# start of ENTRIES SHOWN

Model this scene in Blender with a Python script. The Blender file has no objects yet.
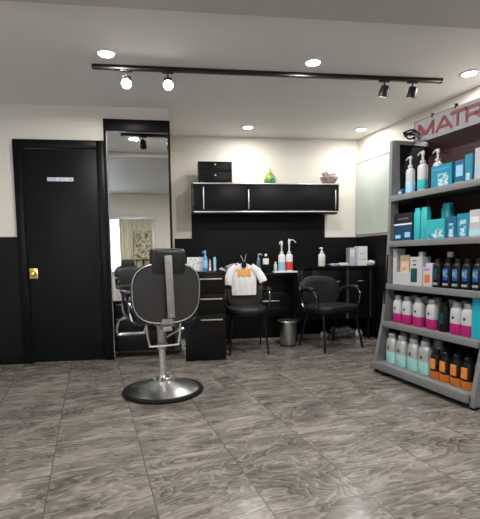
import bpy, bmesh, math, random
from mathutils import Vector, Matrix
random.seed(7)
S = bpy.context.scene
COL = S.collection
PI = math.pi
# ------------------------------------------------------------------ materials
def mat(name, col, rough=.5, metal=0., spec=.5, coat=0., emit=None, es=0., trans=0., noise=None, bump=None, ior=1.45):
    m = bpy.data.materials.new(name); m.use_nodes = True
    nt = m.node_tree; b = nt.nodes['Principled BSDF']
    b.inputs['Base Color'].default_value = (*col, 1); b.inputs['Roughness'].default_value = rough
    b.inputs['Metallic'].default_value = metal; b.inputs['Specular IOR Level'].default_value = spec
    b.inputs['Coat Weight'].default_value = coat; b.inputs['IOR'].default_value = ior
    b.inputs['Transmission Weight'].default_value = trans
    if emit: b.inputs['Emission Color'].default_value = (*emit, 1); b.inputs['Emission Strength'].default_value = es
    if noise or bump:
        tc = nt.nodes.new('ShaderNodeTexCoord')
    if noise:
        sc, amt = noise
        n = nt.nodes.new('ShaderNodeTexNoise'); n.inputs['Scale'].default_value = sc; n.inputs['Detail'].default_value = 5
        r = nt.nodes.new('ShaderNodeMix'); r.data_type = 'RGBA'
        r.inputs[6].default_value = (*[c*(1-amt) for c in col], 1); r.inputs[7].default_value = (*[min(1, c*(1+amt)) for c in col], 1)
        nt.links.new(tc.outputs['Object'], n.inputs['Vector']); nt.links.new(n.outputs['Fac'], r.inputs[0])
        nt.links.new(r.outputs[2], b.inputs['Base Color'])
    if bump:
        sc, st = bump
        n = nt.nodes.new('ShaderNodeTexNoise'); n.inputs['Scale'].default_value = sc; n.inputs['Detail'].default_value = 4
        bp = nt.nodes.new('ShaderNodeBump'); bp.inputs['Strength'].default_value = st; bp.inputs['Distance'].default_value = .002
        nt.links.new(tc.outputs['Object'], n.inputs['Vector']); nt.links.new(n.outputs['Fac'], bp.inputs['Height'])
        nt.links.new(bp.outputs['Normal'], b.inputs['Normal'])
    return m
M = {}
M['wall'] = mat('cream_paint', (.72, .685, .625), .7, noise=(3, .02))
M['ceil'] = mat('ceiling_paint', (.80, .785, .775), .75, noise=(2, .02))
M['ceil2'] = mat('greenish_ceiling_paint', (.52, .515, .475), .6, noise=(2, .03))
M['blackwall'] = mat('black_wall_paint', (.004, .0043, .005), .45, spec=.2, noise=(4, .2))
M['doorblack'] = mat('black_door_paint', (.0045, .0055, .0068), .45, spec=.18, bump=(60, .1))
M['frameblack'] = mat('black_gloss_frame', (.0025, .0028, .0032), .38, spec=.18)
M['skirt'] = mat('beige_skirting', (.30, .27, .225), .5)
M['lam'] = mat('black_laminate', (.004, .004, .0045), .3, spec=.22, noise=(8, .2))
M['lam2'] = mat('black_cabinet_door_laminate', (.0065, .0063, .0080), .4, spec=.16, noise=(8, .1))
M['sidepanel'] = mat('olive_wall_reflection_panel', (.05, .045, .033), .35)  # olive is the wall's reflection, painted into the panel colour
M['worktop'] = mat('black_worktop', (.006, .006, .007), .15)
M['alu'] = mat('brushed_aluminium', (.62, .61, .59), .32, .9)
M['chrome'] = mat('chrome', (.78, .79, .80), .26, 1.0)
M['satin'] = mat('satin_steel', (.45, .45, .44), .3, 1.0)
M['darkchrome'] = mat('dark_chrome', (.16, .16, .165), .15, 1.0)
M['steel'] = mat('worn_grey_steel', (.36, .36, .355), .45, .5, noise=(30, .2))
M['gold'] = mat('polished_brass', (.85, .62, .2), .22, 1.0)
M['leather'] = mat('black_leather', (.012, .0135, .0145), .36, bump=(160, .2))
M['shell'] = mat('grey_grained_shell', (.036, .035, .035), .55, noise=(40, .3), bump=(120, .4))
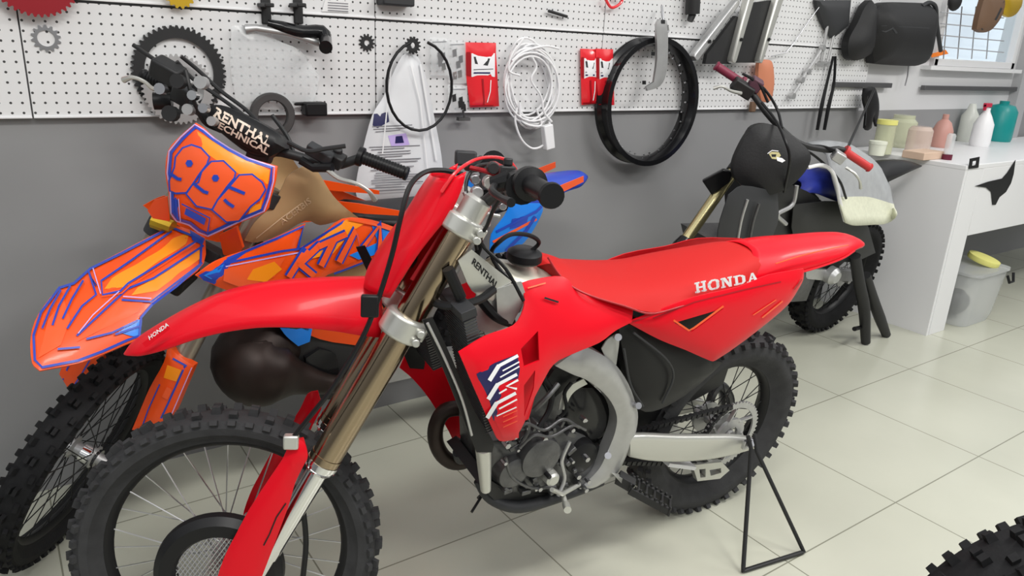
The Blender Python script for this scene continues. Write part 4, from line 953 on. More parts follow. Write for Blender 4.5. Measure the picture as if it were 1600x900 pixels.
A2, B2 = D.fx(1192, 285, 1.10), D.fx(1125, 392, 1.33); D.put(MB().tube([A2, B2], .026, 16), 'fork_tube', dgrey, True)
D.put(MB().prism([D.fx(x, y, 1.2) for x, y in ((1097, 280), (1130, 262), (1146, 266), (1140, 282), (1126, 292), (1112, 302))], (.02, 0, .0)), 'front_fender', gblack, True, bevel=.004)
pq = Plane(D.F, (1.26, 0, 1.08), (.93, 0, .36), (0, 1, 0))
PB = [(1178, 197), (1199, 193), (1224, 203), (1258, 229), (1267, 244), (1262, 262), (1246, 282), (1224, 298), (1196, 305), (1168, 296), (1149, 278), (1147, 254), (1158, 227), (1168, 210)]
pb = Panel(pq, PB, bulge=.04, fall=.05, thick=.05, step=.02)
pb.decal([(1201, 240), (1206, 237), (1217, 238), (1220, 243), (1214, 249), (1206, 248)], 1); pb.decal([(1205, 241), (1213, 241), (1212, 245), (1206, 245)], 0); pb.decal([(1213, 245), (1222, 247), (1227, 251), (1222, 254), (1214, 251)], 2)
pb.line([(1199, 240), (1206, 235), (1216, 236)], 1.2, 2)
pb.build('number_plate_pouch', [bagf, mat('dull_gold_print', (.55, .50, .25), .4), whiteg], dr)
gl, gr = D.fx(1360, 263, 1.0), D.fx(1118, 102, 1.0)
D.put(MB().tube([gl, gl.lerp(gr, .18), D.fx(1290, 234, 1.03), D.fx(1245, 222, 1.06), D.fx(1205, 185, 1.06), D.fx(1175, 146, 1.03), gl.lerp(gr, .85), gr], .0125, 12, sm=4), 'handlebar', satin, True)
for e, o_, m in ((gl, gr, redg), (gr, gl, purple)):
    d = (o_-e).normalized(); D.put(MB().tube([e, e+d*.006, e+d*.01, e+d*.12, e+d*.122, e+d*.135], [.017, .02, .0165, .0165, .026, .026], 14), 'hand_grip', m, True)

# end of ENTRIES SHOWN

Reproduce the material above in full and without alteration, but skip all pictures.

**OUTPUT OF THE TASK**
Model this scene in Blender with a Python script. The Blender file has no objects yet.
import bpy, bmesh, math, random
from mathutils import Vector, Matrix
random.seed(7)
S = bpy.context.scene
COL = S.collection
PI = math.pi
# ------------------------------------------------------------------ materials
def mat(name, col, rough=.5, metal=0., spec=.5, coat=0., emit=None, es=0., trans=0., noise=None, bump=None, ior=1.45):
    m = bpy.data.materials.new(name); m.use_nodes = True
    nt = m.node_tree; b = nt.nodes['Principled BSDF']
    b.inputs['Base Color'].default_value = (*col, 1); b.inputs['Roughness'].default_value = rough
    b.inputs['Metallic'].default_value = metal; b.inputs['Specular IOR Level'].default_value = spec
    b.inputs['Coat Weight'].default_value = coat; b.inputs['IOR'].default_value = ior
    b.inputs['Transmission Weight'].default_value = trans
    if emit: b.inputs['Emission Color'].default_value = (*emit, 1); b.inputs['Emission Strength'].default_value = es
    if noise or bump:
        tc = nt.nodes.new('ShaderNodeTexCoord')
    if noise:
        sc, amt = noise
        n = nt.nodes.new('ShaderNodeTexNoise'); n.inputs['Scale'].default_value = sc; n.inputs['Detail'].default_value = 5
        r = nt.nodes.new('ShaderNodeMix'); r.data_type = 'RGBA'
        r.inputs[6].default_value = (*[c*(1-amt) for c in col], 1); r.inputs[7].default_value = (*[min(1, c*(1+amt)) for c in col], 1)
        nt.links.new(tc.outputs['Object'], n.inputs['Vector']); nt.links.new(n.outputs['Fac'], r.inputs[0])
        nt.links.new(r.outputs[2], b.inputs['Base Color'])
    if bump:
        sc, st = bump
        n = nt.nodes.new('ShaderNodeTexNoise'); n.inputs['Scale'].default_value = sc; n.inputs['Detail'].default_value = 4
        bp = nt.nodes.new('ShaderNodeBump'); bp.inputs['Strength'].default_value = st; bp.inputs['Distance'].default_value = .002
        nt.links.new(tc.outputs['Object'], n.inputs['Vector']); nt.links.new(n.outputs['Fac'], bp.inputs['Height'])
        nt.links.new(bp.outputs['Normal'], b.inputs['Normal'])
    return m
M = {}
M['wall'] = mat('cream_paint', (.72, .685, .625), .7, noise=(3, .02))
M['ceil'] = mat('ceiling_paint', (.80, .785, .775), .75, noise=(2, .02))
M['ceil2'] = mat('greenish_ceiling_paint', (.52, .515, .475), .6, noise=(2, .03))
M['blackwall'] = mat('black_wall_paint', (.004, .0043, .005), .45, spec=.2, noise=(4, .2))
M['doorblack'] = mat('black_door_paint', (.0045, .0055, .0068), .45, spec=.18, bump=(60, .1))
M['frameblack'] = mat('black_gloss_frame', (.0025, .0028, .0032), .38, spec=.18)
M['skirt'] = mat('beige_skirting', (.30, .27, .225), .5)
M['lam'] = mat('black_laminate', (.004, .004, .0045), .3, spec=.22, noise=(8, .2))
M['lam2'] = mat('black_cabinet_door_laminate', (.0065, .0063, .0080), .4, spec=.16, noise=(8, .1))
M['sidepanel'] = mat('olive_wall_reflection_panel', (.05, .045, .033), .35)  # olive is the wall's reflection, painted into the panel colour
M['worktop'] = mat('black_worktop', (.006, .006, .007), .15)
M['alu'] = mat('brushed_aluminium', (.62, .61, .59), .32, .9)
M['chrome'] = mat('chrome', (.78, .79, .80), .26, 1.0)
M['satin'] = mat('satin_steel', (.45, .45, .44), .3, 1.0)
M['darkchrome'] = mat('dark_chrome', (.16, .16, .165), .15, 1.0)
M['steel'] = mat('worn_grey_steel', (.36, .36, .355), .45, .5, noise=(30, .2))
M['gold'] = mat('polished_brass', (.85, .62, .2), .22, 1.0)
M['leather'] = mat('black_leather', (.012, .0135, .0145), .36, bump=(160, .2))
M['shell'] = mat('grey_grained_shell', (.036, .035, .035), .55, noise=(40, .3), bump=(120, .4))
The Blender Python script for this scene continues. Write part 4, from line 953 on. More parts follow. Write for Blender 4.5. Measure the picture as if it were 1600x900 pixels.
A2, B2 = D.fx(1192, 285, 1.10), D.fx(1125, 392, 1.33); D.put(MB().tube([A2, B2], .026, 16), 'fork_tube', dgrey, True)
D.put(MB().prism([D.fx(x, y, 1.2) for x, y in ((1097, 280), (1130, 262), (1146, 266), (1140, 282), (1126, 292), (1112, 302))], (.02, 0, .0)), 'front_fender', gblack, True, bevel=.004)
pq = Plane(D.F, (1.26, 0, 1.08), (.93, 0, .36), (0, 1, 0))
PB = [(1178, 197), (1199, 193), (1224, 203), (1258, 229), (1267, 244), (1262, 262), (1246, 282), (1224, 298), (1196, 305), (1168, 296), (1149, 278), (1147, 254), (1158, 227), (1168, 210)]
pb = Panel(pq, PB, bulge=.04, fall=.05, thick=.05, step=.02)
pb.decal([(1201, 240), (1206, 237), (1217, 238), (1220, 243), (1214, 249), (1206, 248)], 1); pb.decal([(1205, 241), (1213, 241), (1212, 245), (1206, 245)], 0); pb.decal([(1213, 245), (1222, 247), (1227, 251), (1222, 254), (1214, 251)], 2)
pb.line([(1199, 240), (1206, 235), (1216, 236)], 1.2, 2)
pb.build('number_plate_pouch', [bagf, mat('dull_gold_print', (.55, .50, .25), .4), whiteg], dr)
gl, gr = D.fx(1360, 263, 1.0), D.fx(1118, 102, 1.0)
D.put(MB().tube([gl, gl.lerp(gr, .18), D.fx(1290, 234, 1.03), D.fx(1245, 222, 1.06), D.fx(1205, 185, 1.06), D.fx(1175, 146, 1.03), gl.lerp(gr, .85), gr], .0125, 12, sm=4), 'handlebar', satin, True)
for e, o_, m in ((gl, gr, redg), (gr, gl, purple)):
    d = (o_-e).normalized(); D.put(MB().tube([e, e+d*.006, e+d*.01, e+d*.12, e+d*.122, e+d*.135], [.017, .02, .0165, .0165, .026, .026], 14), 'hand_grip', m, True)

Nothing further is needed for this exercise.